Artifact removal. The Thistlegorm is a war grave. Nine men died on her. Her cargo has protected status under Egyptian law as a historic wreck. Removing anything from the Thistlegorm is illegal. Items have nonetheless been reported missing over the years, small pieces, objects pocketed in the holds. The legal protection exists. The responsibility to respect it sits entirely with individual divers. A wreck that receives hundreds of thousands of visits per year and loses even a small fraction of its artifacts to souvenir-taking will, over decades, become empty.
“The motorcycles in Hold 1 are still intact. If the volume of visitors continues unchecked, they may not be in twenty years.”
– Red Sea Atlas Dive Catalogue, 2025What can still be saved
The Thistlegorm is not lost. That matters and is worth saying clearly, because the response to conservation arguments is often fatalism, it's already gone, there's nothing to be done. That is not true. Hold 1 still has its motorcycles in their racks. Hold 2 still has its trucks. The locomotives are still on the seabed where the blast threw them in 1941. The stern gun still points at the surface. The wreck's historical integrity, the thing that makes it extraordinary, is still largely intact. What is being lost is the margin around that integrity: the coral, the structural details, the atmosphere that comes from a site that has not been churned into a cloud of silt by the time you arrive.
What is needed is not complicated. A strict concurrent vessel limit, ten boats maximum, would transform the experience and dramatically reduce physical damage. Mooring compliance, already required by site rules, needs to be treated as a genuine obligation by operators rather than a preference: anchoring directly on a wreck causes structural damage that nothing can undo. A booking and slot system would distribute pressure across the day and give the silt time to settle. None of these measures would significantly reduce revenue from the site. They would protect the thing that generates the revenue.
The comparison that stands is this: the Great Barrier Reef now has zoning, limits and enforcement after decades of damage. It will take centuries to recover what was lost in decades of unmanaged access. The Thistlegorm is smaller, more fragile and more concentrated. The window to act is shorter. Every season of inaction is a season of compounding loss.
What to do if you dive it
Book a liveaboard that anchors overnight and dives at first light. That window, one or two hours on the wreck before the day boats arrive, is still one of the finest dives available anywhere on earth. The silt has settled. The holds are clear. The motorcycles in Hold 1 are lit by your torch and nothing else moves. It is worth the extra cost and the early alarm.
Perfect buoyancy before you enter. A wreck specialty is not optional for the holds, it is the difference between a diver who moves through the Thistlegorm without touching anything and one who doesn't. Take nothing. Photograph everything. Touch nothing. The person who dives this wreck in 2045 deserves to find it the way you found it.

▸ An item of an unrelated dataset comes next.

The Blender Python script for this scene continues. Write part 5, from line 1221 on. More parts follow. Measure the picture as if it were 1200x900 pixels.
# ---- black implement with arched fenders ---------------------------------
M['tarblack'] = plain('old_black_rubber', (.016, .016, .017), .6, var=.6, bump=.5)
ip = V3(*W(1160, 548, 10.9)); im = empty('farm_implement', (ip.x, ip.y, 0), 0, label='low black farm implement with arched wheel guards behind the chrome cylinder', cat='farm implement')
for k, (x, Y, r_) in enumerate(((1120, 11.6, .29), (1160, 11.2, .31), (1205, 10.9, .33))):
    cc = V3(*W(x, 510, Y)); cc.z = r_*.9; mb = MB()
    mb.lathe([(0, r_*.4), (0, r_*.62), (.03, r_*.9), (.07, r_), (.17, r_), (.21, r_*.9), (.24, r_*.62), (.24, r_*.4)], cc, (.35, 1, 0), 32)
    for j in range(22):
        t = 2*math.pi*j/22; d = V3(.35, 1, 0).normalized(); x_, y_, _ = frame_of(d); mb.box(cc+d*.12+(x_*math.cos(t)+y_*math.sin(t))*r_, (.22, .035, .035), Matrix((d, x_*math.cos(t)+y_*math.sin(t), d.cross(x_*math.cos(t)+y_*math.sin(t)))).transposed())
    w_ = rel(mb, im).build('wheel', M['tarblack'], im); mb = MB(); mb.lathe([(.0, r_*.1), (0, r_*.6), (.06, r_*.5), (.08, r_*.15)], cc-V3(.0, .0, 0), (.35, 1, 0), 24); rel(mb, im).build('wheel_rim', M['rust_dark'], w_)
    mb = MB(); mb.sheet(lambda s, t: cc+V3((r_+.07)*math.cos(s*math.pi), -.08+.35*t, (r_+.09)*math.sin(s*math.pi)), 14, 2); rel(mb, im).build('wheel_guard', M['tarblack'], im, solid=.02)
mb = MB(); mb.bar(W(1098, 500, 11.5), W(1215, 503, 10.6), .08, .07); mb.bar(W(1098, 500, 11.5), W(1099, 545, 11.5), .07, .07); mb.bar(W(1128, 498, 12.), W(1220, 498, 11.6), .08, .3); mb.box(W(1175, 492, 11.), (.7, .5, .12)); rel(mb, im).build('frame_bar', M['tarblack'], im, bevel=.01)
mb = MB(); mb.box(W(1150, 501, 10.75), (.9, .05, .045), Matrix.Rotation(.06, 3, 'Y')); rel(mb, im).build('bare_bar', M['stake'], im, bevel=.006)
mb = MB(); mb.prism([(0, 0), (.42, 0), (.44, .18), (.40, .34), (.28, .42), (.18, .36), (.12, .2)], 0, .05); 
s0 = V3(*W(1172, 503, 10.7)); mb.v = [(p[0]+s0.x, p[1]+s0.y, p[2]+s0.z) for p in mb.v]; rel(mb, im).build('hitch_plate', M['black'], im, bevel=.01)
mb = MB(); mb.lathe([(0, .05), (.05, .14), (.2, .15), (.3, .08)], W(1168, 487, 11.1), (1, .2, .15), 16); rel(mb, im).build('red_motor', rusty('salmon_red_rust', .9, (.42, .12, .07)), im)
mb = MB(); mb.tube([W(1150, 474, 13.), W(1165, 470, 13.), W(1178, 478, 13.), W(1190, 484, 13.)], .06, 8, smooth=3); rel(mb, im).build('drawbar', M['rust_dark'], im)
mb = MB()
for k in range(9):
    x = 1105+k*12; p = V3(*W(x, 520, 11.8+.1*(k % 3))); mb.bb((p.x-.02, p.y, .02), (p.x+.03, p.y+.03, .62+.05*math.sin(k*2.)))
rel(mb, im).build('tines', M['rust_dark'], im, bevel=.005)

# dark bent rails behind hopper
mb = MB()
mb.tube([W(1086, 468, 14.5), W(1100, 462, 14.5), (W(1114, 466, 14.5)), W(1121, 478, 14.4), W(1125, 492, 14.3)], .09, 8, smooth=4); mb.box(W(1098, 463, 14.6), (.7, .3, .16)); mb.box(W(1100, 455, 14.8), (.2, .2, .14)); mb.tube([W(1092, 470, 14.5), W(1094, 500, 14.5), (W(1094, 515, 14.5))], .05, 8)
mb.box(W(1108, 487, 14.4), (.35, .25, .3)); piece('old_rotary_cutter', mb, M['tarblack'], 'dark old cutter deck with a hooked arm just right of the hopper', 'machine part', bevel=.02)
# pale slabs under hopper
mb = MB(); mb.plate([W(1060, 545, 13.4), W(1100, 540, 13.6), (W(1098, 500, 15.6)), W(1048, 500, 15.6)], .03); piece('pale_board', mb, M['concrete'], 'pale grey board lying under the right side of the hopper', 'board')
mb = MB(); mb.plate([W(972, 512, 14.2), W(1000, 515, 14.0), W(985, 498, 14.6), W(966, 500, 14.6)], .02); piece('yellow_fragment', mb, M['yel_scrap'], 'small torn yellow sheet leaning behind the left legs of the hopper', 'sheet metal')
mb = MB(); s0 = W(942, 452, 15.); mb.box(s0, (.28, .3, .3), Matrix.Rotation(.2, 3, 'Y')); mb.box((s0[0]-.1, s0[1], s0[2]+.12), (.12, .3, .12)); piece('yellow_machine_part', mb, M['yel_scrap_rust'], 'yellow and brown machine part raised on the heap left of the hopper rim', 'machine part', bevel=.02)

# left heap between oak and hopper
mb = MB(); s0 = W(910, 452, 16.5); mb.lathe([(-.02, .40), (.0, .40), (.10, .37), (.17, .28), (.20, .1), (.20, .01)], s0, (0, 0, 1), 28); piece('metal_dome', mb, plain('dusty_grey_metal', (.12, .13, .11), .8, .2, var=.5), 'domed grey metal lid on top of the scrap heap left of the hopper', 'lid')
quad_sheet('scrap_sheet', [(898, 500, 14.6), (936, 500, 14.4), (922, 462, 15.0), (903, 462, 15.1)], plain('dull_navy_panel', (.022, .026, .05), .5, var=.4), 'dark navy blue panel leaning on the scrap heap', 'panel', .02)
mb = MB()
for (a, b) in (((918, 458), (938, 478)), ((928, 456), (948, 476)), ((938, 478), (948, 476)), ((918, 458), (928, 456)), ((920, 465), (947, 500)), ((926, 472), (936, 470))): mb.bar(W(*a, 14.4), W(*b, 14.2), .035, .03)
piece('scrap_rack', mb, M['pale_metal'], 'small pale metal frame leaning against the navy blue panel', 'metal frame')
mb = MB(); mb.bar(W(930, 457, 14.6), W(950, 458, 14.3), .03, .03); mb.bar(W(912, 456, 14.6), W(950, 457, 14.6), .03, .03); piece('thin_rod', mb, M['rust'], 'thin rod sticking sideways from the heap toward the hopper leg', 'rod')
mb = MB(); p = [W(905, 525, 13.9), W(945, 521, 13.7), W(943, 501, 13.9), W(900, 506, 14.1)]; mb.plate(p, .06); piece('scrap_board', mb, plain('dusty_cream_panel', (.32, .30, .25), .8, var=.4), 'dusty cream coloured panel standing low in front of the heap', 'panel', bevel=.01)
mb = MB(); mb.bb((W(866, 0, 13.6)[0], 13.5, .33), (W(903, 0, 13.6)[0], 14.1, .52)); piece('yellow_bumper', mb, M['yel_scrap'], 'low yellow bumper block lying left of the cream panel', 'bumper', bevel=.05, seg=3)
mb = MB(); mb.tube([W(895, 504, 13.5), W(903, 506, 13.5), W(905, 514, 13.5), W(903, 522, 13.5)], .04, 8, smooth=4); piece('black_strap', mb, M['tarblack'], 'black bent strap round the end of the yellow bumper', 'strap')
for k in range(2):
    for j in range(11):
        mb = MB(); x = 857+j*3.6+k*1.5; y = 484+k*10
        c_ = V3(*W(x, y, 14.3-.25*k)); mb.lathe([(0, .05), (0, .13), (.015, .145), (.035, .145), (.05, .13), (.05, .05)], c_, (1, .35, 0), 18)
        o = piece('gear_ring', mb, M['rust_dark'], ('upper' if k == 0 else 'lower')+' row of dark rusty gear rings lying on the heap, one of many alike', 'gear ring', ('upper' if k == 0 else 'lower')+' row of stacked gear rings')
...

The Atlas documents the degradation of the Thistlegorm as a matter of public record and advocates for concurrent vessel limits, mooring compliance as a genuine operator obligation, and a booking system to distribute diver pressure across the day. The Thistlegorm is a war grave, a world-class dive site and an irreplaceable piece of maritime history. The diving industry, operators, guides and divers, is collectively responsible for what it becomes.